Urination manoeuvre with a difficulty of 4.5 completed, and scoring myself a 6.0 for improvisation and execution, I huddled back down in my sleeping bag with a sigh of relief and went back to sleep for a few more hours. When I finally did get up I gathered my things together and made a dash for the indoor area at the top of the campsite. It may have been pissing it down, but at least there was a large room where I could stay warm and dry, cook, eat, read and sleep for the rest of the day, which I verily did, so silver lining and all that.

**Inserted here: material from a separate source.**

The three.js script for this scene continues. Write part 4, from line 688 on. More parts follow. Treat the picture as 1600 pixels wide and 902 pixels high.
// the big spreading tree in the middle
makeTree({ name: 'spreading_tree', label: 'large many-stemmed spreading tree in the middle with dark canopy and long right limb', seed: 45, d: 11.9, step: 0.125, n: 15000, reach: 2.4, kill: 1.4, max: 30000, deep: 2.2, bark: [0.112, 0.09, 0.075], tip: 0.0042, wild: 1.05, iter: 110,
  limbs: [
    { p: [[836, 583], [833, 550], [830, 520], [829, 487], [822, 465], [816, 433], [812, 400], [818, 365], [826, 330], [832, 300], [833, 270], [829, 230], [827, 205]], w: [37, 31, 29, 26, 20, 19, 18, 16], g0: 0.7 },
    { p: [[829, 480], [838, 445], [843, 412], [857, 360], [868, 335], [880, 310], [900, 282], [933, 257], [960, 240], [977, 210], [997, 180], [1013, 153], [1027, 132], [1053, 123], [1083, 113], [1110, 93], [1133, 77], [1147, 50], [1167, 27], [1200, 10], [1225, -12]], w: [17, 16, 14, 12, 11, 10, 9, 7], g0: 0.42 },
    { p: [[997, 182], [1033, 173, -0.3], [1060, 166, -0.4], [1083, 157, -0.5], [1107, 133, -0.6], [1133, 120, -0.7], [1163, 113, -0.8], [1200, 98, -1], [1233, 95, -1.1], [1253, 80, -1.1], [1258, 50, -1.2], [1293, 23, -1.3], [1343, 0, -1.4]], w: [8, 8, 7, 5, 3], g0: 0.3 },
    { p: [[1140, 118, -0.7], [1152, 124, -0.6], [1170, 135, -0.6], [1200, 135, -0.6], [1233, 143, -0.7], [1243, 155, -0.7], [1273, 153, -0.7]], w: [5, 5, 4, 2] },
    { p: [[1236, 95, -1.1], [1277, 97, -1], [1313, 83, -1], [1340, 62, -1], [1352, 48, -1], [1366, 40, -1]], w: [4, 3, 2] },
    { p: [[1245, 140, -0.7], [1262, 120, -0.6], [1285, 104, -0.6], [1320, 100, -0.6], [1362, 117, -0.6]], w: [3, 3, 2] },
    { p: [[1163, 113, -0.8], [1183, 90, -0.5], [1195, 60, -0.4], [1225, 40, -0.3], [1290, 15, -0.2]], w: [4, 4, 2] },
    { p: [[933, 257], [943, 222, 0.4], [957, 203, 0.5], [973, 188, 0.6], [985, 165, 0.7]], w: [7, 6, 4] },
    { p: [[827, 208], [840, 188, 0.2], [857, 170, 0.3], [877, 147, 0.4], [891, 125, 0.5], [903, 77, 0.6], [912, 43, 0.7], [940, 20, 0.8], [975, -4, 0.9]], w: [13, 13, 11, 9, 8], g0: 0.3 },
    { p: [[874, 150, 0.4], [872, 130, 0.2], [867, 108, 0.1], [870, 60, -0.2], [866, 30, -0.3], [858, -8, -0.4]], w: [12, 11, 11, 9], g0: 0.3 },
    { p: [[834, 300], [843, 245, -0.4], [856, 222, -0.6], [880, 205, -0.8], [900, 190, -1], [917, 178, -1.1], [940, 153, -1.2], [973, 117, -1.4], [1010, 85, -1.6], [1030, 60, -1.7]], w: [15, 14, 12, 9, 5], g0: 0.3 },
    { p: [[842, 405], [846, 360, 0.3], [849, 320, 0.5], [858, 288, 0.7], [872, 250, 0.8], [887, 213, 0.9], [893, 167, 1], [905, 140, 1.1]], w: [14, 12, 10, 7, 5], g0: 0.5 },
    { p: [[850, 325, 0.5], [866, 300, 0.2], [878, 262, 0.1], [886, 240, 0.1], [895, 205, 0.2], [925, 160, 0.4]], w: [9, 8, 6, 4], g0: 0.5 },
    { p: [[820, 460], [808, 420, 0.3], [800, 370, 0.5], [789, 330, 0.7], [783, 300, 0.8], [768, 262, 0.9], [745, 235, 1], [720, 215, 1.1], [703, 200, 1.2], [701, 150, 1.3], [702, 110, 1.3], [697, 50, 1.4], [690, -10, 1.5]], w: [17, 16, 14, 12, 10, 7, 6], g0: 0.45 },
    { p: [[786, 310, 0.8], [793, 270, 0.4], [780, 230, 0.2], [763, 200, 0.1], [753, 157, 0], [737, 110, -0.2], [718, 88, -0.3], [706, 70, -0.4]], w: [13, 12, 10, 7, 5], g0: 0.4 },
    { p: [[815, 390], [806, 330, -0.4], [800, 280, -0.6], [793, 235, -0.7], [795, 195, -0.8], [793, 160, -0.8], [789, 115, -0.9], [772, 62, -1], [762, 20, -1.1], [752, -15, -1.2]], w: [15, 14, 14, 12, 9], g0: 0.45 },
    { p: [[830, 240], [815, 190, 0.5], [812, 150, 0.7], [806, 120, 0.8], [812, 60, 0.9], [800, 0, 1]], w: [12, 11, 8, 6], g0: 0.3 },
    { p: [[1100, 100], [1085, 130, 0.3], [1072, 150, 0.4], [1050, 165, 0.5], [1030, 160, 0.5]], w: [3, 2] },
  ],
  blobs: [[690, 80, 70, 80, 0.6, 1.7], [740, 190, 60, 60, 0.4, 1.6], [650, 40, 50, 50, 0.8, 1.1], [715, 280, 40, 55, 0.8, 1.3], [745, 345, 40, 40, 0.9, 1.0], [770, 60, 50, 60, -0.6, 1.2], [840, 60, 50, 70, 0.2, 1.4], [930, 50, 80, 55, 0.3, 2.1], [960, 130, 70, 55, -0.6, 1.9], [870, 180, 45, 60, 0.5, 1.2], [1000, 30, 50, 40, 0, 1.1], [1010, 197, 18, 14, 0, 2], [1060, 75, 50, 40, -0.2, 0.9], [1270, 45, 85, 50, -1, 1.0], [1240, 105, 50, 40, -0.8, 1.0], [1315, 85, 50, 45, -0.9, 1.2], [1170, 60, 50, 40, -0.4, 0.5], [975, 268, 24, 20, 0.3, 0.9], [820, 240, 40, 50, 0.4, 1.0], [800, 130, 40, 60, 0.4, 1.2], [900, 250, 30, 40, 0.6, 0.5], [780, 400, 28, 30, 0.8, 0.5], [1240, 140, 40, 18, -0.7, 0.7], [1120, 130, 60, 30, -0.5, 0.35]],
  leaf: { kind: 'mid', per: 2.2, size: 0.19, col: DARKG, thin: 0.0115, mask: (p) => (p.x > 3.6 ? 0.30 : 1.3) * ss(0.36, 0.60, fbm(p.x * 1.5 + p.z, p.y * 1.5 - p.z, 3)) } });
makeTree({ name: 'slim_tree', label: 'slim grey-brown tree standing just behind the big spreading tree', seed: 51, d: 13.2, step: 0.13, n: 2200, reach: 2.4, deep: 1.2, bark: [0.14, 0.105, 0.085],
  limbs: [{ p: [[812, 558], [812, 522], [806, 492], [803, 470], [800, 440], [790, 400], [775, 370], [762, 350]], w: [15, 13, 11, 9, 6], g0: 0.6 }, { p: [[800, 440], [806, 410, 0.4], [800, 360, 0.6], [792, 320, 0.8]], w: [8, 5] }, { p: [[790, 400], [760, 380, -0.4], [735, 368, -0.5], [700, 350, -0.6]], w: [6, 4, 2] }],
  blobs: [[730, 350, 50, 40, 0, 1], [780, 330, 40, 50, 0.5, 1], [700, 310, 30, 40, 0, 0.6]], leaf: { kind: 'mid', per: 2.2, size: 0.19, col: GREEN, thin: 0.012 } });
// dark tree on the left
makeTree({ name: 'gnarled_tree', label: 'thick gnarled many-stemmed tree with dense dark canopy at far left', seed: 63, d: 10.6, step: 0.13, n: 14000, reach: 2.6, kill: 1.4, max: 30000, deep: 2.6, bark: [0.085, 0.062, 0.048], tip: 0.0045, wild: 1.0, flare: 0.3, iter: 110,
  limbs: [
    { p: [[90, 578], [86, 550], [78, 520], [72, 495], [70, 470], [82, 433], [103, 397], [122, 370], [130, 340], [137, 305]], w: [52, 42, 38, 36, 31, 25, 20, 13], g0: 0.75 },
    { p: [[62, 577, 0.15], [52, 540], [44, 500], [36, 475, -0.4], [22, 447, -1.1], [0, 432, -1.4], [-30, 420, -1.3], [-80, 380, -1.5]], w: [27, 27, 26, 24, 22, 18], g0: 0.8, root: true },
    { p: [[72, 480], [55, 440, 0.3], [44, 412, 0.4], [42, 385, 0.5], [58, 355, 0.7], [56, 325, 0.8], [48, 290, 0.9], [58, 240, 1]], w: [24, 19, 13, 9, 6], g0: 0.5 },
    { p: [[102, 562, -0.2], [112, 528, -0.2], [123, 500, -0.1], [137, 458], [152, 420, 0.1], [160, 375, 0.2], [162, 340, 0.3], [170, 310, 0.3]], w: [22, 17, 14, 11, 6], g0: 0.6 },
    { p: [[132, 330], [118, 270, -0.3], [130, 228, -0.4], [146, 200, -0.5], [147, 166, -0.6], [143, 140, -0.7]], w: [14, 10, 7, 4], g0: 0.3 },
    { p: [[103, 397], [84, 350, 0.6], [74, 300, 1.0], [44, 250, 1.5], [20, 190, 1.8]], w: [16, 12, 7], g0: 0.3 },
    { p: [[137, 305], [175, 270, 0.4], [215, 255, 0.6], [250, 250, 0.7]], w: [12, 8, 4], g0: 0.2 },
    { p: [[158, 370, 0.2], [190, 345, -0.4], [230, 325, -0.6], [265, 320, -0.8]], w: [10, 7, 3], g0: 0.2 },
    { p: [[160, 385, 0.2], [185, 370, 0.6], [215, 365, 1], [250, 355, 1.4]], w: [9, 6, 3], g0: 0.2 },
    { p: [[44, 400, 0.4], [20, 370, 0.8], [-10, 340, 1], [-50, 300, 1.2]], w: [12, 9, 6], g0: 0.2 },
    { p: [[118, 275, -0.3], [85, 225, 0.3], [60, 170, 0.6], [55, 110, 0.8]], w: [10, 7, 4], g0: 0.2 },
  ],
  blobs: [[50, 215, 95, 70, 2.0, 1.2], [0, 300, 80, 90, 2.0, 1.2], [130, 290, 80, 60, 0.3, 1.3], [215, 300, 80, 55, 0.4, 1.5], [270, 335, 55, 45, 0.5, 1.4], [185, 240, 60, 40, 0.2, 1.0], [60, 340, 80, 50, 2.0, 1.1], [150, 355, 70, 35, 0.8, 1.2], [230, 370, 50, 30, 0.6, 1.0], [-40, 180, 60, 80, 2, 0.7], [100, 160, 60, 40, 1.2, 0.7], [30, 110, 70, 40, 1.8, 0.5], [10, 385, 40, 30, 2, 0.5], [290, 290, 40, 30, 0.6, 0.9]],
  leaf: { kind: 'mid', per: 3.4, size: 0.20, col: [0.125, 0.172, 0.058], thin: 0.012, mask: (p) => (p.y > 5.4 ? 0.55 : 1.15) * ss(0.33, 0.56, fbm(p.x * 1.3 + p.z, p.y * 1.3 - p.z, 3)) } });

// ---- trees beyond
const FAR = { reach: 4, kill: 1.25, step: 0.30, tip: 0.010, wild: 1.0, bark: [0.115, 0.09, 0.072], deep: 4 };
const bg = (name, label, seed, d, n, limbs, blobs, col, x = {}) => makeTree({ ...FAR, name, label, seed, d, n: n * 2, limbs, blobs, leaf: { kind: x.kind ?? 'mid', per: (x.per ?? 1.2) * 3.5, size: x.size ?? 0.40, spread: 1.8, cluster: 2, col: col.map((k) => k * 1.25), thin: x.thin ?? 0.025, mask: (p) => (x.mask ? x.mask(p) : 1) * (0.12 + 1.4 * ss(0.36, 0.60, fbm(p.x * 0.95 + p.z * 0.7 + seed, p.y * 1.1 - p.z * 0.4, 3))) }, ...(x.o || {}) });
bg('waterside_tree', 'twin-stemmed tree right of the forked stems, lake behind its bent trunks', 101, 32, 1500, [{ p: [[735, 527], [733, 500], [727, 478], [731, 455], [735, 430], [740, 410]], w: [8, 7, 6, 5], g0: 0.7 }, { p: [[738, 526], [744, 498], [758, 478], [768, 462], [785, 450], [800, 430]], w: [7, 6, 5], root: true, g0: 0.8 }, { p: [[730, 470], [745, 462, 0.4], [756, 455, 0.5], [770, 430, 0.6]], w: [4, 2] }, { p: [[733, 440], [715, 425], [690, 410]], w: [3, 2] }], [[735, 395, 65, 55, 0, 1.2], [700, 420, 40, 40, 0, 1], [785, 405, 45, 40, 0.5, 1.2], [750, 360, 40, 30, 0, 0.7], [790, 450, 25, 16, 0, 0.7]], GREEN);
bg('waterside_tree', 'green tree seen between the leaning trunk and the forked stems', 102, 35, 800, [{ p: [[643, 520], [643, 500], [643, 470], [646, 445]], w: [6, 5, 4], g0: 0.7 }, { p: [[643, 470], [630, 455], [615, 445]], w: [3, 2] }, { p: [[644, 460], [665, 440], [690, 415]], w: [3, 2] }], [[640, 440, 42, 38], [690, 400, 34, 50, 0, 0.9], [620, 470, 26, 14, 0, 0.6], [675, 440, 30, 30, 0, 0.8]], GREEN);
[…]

The only other thing to comment on is the sheer volume and persistence of the Welsh rain. Having lived in the north of England for several years, believe me when I say that I’m no strange to a good spot of rain, but this was just on another level. Normally when one complains of it ‘raining all day’, it implies a few patches where things at least ease off a bit for a while and one can at least scurry hurriedly from one sheltered place to the next with a look of squinty discomfort plastered across one’s face, but not here. Hour after hour the rain fell and the wind blew to the extent that I was beginning to wonder if the whole campsite wouldn’t be washed away into the foaming sea of the bay it overlooked.
However, as I write this and after a mere 12 hours of constant downpour (at a conservative estimate), precipitation levels seem to have lowered to the point where might be possible to leave the building without drowning. In light of this wondrous fact I shall prepare dinner, eat and then attempt to make it in to town for the evening before the whole awful show starts up again.